Only 27% of citizens trust the Knesset, according to an Israel Democracy Institute poll conducted this year, and it’s no wonder.
There was one embarrassing incident after another over the past four years. There was the time when an MK defaced a colleague’s car with lipstick for parking in her spot, or a lawmaker hosting an event in which she rapturously sang a duet with Eyal Golan, who has been convicted of tax evasion and accused of sexual misconduct.

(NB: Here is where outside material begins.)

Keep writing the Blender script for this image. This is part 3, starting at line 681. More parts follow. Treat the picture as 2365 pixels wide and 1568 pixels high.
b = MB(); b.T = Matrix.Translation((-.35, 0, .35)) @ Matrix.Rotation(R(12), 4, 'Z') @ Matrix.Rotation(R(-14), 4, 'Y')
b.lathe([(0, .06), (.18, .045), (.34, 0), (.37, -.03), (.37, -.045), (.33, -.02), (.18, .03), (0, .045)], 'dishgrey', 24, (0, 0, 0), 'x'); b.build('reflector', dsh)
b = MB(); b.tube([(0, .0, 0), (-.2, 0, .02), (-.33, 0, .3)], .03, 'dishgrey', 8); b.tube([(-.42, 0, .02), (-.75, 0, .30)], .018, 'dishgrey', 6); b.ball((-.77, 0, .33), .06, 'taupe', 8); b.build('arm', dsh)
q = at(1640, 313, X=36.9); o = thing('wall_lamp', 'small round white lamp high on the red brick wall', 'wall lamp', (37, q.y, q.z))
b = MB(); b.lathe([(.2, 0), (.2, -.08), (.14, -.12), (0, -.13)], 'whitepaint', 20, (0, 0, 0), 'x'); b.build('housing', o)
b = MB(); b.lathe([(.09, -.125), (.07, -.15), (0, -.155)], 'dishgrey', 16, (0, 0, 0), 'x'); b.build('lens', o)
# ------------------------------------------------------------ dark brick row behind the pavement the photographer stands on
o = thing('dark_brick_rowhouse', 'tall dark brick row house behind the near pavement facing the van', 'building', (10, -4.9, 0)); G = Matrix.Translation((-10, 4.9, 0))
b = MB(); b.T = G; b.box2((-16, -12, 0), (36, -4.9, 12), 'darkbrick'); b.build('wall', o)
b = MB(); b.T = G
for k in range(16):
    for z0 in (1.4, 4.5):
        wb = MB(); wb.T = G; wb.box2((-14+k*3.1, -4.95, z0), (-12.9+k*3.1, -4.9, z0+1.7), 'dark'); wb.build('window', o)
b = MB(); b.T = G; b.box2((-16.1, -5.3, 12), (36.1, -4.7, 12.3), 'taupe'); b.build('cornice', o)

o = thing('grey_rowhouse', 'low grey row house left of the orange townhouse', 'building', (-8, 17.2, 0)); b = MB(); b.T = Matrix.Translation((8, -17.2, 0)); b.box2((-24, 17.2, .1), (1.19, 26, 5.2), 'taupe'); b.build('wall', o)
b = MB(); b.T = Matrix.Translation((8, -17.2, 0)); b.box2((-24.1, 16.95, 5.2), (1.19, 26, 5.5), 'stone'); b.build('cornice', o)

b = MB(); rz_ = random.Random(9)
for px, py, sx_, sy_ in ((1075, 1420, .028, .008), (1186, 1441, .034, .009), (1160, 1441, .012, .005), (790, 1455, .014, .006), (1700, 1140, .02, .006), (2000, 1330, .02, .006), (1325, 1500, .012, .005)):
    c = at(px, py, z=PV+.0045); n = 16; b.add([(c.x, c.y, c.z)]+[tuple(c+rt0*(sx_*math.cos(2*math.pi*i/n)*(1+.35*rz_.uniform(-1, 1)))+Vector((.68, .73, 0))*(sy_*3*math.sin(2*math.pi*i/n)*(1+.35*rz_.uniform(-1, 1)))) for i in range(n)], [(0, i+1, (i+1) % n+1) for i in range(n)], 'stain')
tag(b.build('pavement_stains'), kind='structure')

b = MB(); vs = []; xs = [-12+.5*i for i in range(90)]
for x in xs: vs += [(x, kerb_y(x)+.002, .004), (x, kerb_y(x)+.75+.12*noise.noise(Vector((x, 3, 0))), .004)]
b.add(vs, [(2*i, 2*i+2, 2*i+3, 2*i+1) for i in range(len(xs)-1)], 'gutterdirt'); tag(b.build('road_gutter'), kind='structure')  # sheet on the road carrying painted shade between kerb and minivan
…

There are the lawmakers who called parents of soldiers killed in action rude and liars for criticizing Prime Minister Benjamin Netanyahu, and there was the member of Knesset who implied a female colleague slept her way to a senior position in the IDF. Or the MKs who waved protest signs during US Vice President Mike Pence’s speech to the parliament, leading to their ouster from the chamber.
There are lawmakers whose conduct veered into the possibly criminal. Two resigned over sexual assault accusations, and several, including Netanyahu and Interior Minister Arye Deri (who already served prison time for bribery), have been investigated for alleged corruption.
Whole pages can be written about the antics of Likud MK Oren Hazan, a source of regular scandals in the legislature. The Hazan saga began shortly after this Knesset was sworn in, with reports that he helped customers at a casino in Bulgaria procure prostitutes and drugs.
Hazan let his personality shine in the national assembly. He made fun of Yesh Atid MK Karin Elharar, who has muscular dystrophy, for having trouble pressing the button to vote. He called MK Ilan Gilon, who is physically disabled, “half a man.” He called Zionist Union MK Ayelet Nahmias-Verbin “subhuman,” sparking a shouting match in the Knesset parking lot, which was caught on video. He calls Arab MKs “terrorists” on a regular basis, and he’s known to pick on female politicians.
On Wednesday, Hazan closed out the session by calling MK Pnina Tamnu-Shata, who was born in Ethiopia, a “token immigrant.” She responded by saying she is a “proud black Israeli” and that he should be ashamed of himself.
Then there’s Balad, a party in the Joint List that repeatedly shames the Knesset with its grandstanding and incitement. MK Haneen Zoabi is unlikely to return, and the parliament will be better off, between her joining the Gaza flotilla in which other participants clashed with IDF commandos, her applauding Hamas rockets launched at civilians and her declaration that IDF soldiers are murderers.
Balad also featured Basel Ghattas, who had to resign as member of Knesset as part of a plea deal because he smuggled cell phones to Palestinian terrorists in prison. He himself is currently serving a prison sentence.
There is no shortage of examples from the Knesset of what government is not supposed to be like. It should not be a circus. It should not be a place where people call each other names. It should not be a place where members curse and throw things at each other.
This election is an opportunity for the parties to choose representatives who are role models for our children. It is a chance to turn the Knesset into a place we can look up to and view its members as our leaders, as they are meant to be. The Knesset has not lived up to that role in recent years.
About a third of MKs do not come back after every election. Let’s hope the ones that return and the new lawmakers who join them, make us proud of our legislature.